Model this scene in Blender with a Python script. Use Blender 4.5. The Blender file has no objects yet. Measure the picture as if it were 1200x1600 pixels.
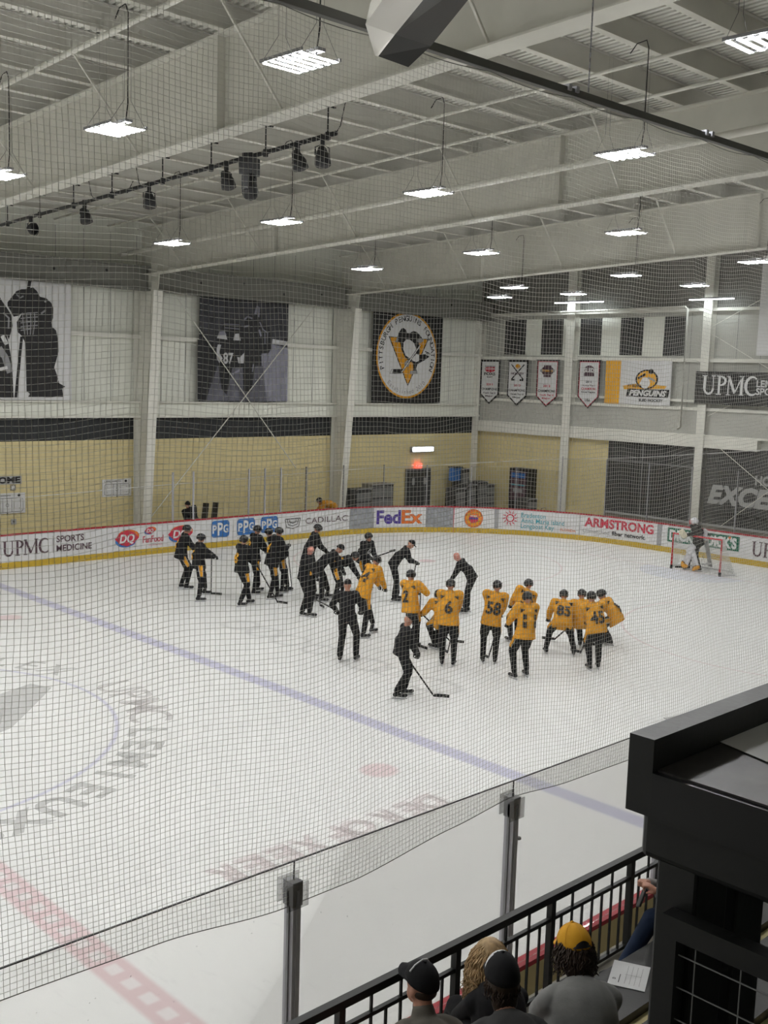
import bpy, math, random
import numpy as np
from mathutils import Vector, Matrix
from mathutils.bvhtree import BVHTree

random.seed(7)
SC = bpy.context.scene
COL = SC.collection
V3 = lambda *a: np.array(a, float)

# ---------------------------------------------------------------- camera, world, exposure
CAM = (-5.359, -18.580, 6.2105)
YAW, PITCH, ROLL, FPX = 0.8061515, -0.12432, 0.0311915, 1679.73
_cy, _sy, _cp, _sp = math.cos(YAW), math.sin(YAW), math.cos(PITCH), math.sin(PITCH)
_f = V3(_cp*_cy, _cp*_sy, _sp); _r0 = V3(_sy, -_cy, 0); _u0 = np.cross(_r0, _f)
_c, _s = math.cos(ROLL), math.sin(ROLL)
_r = _c*_r0 + _s*_u0; _u = -_s*_r0 + _c*_u0
cd = bpy.data.cameras.new('camera'); cam = bpy.data.objects.new('camera', cd); COL.objects.link(cam)
cam.matrix_world = Matrix(((_r[0], _u[0], -_f[0], CAM[0]), (_r[1], _u[1], -_f[1], CAM[1]), (_r[2], _u[2], -_f[2], CAM[2]), (0, 0, 0, 1)))
cd.sensor_fit = 'VERTICAL'; cd.sensor_height = 24.0; cd.lens = 24.0*FPX/1600; cd.clip_start = .05; cd.clip_end = 300
SC.camera = cam
w = bpy.data.worlds.new('world'); SC.world = w; w.use_nodes = True
w.node_tree.nodes['Background'].inputs[0].default_value = (.5, .52, .5, 1)
w.node_tree.nodes['Background'].inputs[1].default_value = .02
vs = SC.view_settings
vs.view_transform = 'Standard'; vs.look = 'None'; vs.gamma = 1; vs.use_curve_mapping = False
vs.exposure = 1.88
TUBE = 48.0            # emission strength of the lamp tubes
CC = V3(*CAM)

def ray(px, py): return _f + (px-600)/FPX*_r - (py-800)/FPX*_u
def hit(px, py, ax, val):
    d = ray(px, py); return CC + d*(val-CC[ax])/d[ax]
def hits(px, py, a, s=-.04):               # plane z = a + s*Y
    d = ray(px, py); return CC + d*(a+s*CC[1]-CC[2])/(d[2]-s*d[1])
def proj(p):
    d = np.asarray(p, float)-CC; k = d@_f
    return 600+FPX*(d@_r)/k, 800-FPX*(d@_u)/k
def ice(px, py): return hit(px, py, 2, 0.0)

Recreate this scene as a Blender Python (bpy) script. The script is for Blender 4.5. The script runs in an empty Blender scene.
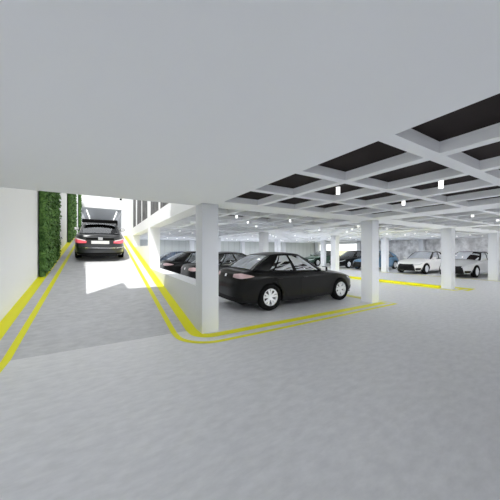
import bpy, bmesh, math, random
from mathutils import Vector, Matrix
random.seed(7)
S = bpy.context.scene
COL = S.collection
PI = math.pi

# ------------------------------------------------------------------ materials
def mat(name, col, rough=0.5, metal=0.0, spec=0.5, coat=0.0, emit=None, estr=0.0, noise=None):
    m = bpy.data.materials.new(name); m.use_nodes = True
    nt = m.node_tree; b = nt.nodes['Principled BSDF']
    b.inputs['Base Color'].default_value = (*col, 1)
    b.inputs['Roughness'].default_value = rough
    b.inputs['Metallic'].default_value = metal
    b.inputs['Specular IOR Level'].default_value = spec
    b.inputs['Coat Weight'].default_value = coat
    b.inputs['Coat Roughness'].default_value = 0.07
    if emit:
        b.inputs['Emission Color'].default_value = (*emit, 1)
        b.inputs['Emission Strength'].default_value = estr
    if noise:                                   # (scale vector, detail, low colour, high colour, lo, hi)
        sc, det, c0, c1, lo, hi = noise
        tc = nt.nodes.new('ShaderNodeTexCoord'); mp = nt.nodes.new('ShaderNodeMapping')
        mp.inputs['Scale'].default_value = sc
        nz = nt.nodes.new('ShaderNodeTexNoise'); nz.inputs['Scale'].default_value = 1.0
        nz.inputs['Detail'].default_value = det; nz.inputs['Roughness'].default_value = 0.6
        rp = nt.nodes.new('ShaderNodeValToRGB')
        rp.color_ramp.elements[0].position = lo; rp.color_ramp.elements[0].color = (*c0, 1)
        rp.color_ramp.elements[1].position = hi; rp.color_ramp.elements[1].color = (*c1, 1)
        nt.links.new(tc.outputs['Object'], mp.inputs['Vector'])
        nt.links.new(mp.outputs['Vector'], nz.inputs['Vector'])
        nt.links.new(nz.outputs['Fac'], rp.inputs['Fac'])
        nt.links.new(rp.outputs['Color'], b.inputs['Base Color'])
    return m

def glass_mat(name, tint, gloss=0.12):
    m = bpy.data.materials.new(name); m.use_nodes = True
    nt = m.node_tree; nt.nodes.clear()
    o = nt.nodes.new('ShaderNodeOutputMaterial'); mx = nt.nodes.new('ShaderNodeMixShader')
    t = nt.nodes.new('ShaderNodeBsdfTransparent'); t.inputs['Color'].default_value = (*tint, 1)
    g = nt.nodes.new('ShaderNodeBsdfGlossy'); g.inputs['Roughness'].default_value = 0.02
    g.inputs['Color'].default_value = (0.95, 0.97, 1, 1)
    lw = nt.nodes.new('ShaderNodeFresnel'); lw.inputs['IOR'].default_value = 1.5
    ad = nt.nodes.new('ShaderNodeMath'); ad.operation = 'ADD'; ad.inputs[1].default_value = gloss; ad.use_clamp = True
    nt.links.new(lw.outputs['Fac'], ad.inputs[0]); nt.links.new(ad.outputs[0], mx.inputs['Fac'])
    nt.links.new(t.outputs[0], mx.inputs[1]); nt.links.new(g.outputs[0], mx.inputs[2])
    nt.links.new(mx.outputs[0], o.inputs['Surface'])
    return m

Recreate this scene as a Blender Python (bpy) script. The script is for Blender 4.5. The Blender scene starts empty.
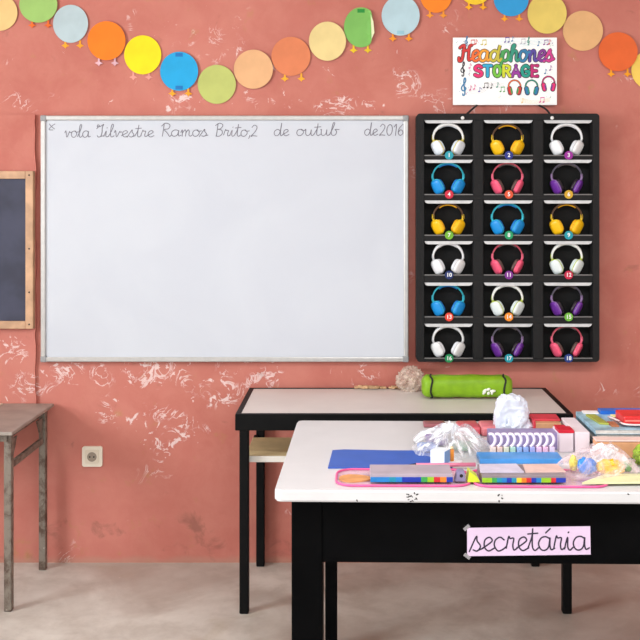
import bpy, bmesh, math, random
from mathutils import Vector, Matrix, noise
PI = math.pi
C = bpy.context.scene.collection
F = 1011.0          # focal length in pixels of the 640 frame
VX, VY, H = 350.0, 200.0, 1.6   # vanishing point of the room axis, eye height
WALL = 4.46

# ------------------------------------------------------------------ materials
def s2l(c):
    def f(v):
        v /= 255.0
        return v / 12.92 if v <= 0.04045 else ((v + 0.055) / 1.055) ** 2.4
    return (f(c[0]), f(c[1]), f(c[2]), 1.0)

_mats = {}
def new_mat(name):
    m = bpy.data.materials.new(name); m.use_nodes = True
    nt = m.node_tree
    return m, nt, nt.nodes['Principled BSDF'], nt.nodes['Material Output']

def node(nt, kind, **kw):
    n = nt.nodes.new(kind)
    for k, v in kw.items():
        if k.startswith('in_'):
            n.inputs[k[3:].replace('_', ' ')].default_value = v
        else:
            setattr(n, k, v)
    return n

def mixc(nt, fac, a, b):
    n = nt.nodes.new('ShaderNodeMix'); n.data_type = 'RGBA'
    for sock, v in ((n.inputs[0], fac), (n.inputs[6], a), (n.inputs[7], b)):
        if hasattr(v, 'is_output'): nt.links.new(v, sock)
        else: sock.default_value = v
    return n.outputs[2]

def math_(nt, op, a, b=0.0, clamp=False):
    n = nt.nodes.new('ShaderNodeMath'); n.operation = op; n.use_clamp = clamp
    for i, v in enumerate((a, b)):
        if hasattr(v, 'is_output'): nt.links.new(v, n.inputs[i])
        else: n.inputs[i].default_value = v
    return n.outputs[0]

def nz(nt, co, scale, detail=3.0, rough=0.55, dist=0.0):
    n = node(nt, 'ShaderNodeTexNoise')
    n.inputs['Scale'].default_value = scale; n.inputs['Detail'].default_value = detail
    n.inputs['Roughness'].default_value = rough; n.inputs['Distortion'].default_value = dist
    nt.links.new(co, n.inputs['Vector'])
    return n.outputs['Fac']

def ramp(nt, v, lo, hi):
    n = nt.nodes.new('ShaderNodeMapRange'); n.interpolation_type = 'SMOOTHSTEP'
    nt.links.new(v, n.inputs[0]); n.inputs[1].default_value = lo; n.inputs[2].default_value = hi
    return n.outputs[0]

def mat(name, rgb, rough=0.6, var=0.08, scale=20.0, metal=0.0, bump=0.0, spec=0.4, trans=0.0):
    """plain surface whose colour wanders a little with a noise"""
    key = name
    if key in _mats: return _mats[key]
    m, nt, p, out = new_mat(name)
    co = node(nt, 'ShaderNodeTexCoord').outputs['Object']
    f = nz(nt, co, scale)
    c = s2l(rgb)
    lo = tuple(max(0, v * (1 - var)) for v in c[:3]) + (1,)
    hi = tuple(min(1, v * (1 + var)) for v in c[:3]) + (1,)
    nt.links.new(mixc(nt, ramp(nt, f, .3, .7), lo, hi), p.inputs['Base Color'])
    p.inputs['Roughness'].default_value = rough; p.inputs['Metallic'].default_value = metal
    p.inputs['Specular IOR Level'].default_value = spec
    if bump:
        b = node(nt, 'ShaderNodeBump'); b.inputs['Strength'].default_value = bump; b.inputs['Distance'].default_value = .004
        nt.links.new(nz(nt, co, scale * 3), b.inputs['Height']); nt.links.new(b.outputs[0], p.inputs['Normal'])
    if trans:
        t = node(nt, 'ShaderNodeBsdfTransparent'); mx = node(nt, 'ShaderNodeMixShader')
        mx.inputs[0].default_value = trans
        nt.links.new(p.outputs[0], mx.inputs[1]); nt.links.new(t.outputs[0], mx.inputs[2])
        nt.links.new(mx.outputs[0], out.inputs[0])
    _mats[key] = m
    return m

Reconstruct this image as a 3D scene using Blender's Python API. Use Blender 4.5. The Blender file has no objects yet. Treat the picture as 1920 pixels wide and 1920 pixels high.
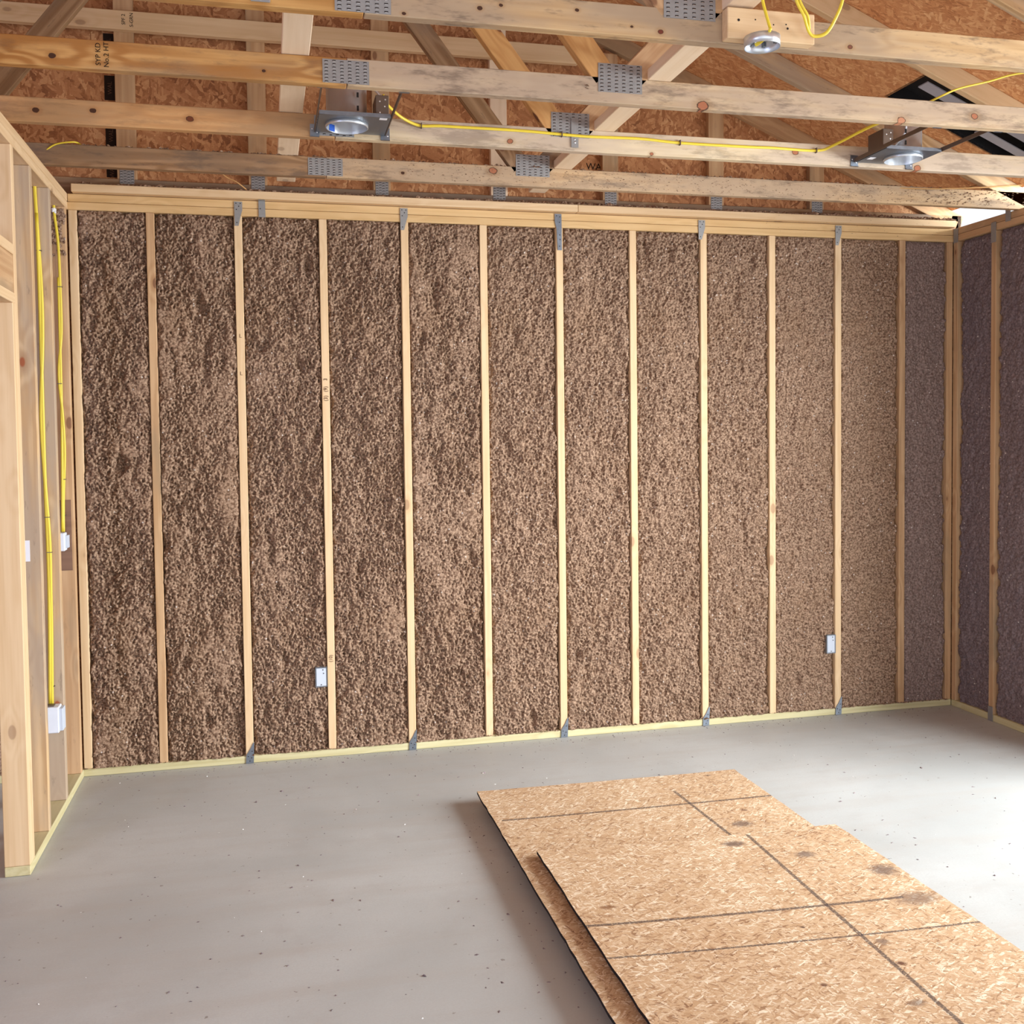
════════
Directions> Please quote the lines of the material, beginning with the first and ending with the one that contains "V3 = lambda *a: np.array(a, float)", exactly as written and without any pictures.

Full output>
Model this scene in Blender with a Python script. Use Blender 4.5. The Blender file has no objects yet. Measure the picture as if it were 1200x1600 pixels.
import bpy, math, random
import numpy as np
from mathutils import Vector, Matrix
from mathutils.bvhtree import BVHTree

random.seed(7)
SC = bpy.context.scene
COL = SC.collection
V3 = lambda *a: np.array(a, float)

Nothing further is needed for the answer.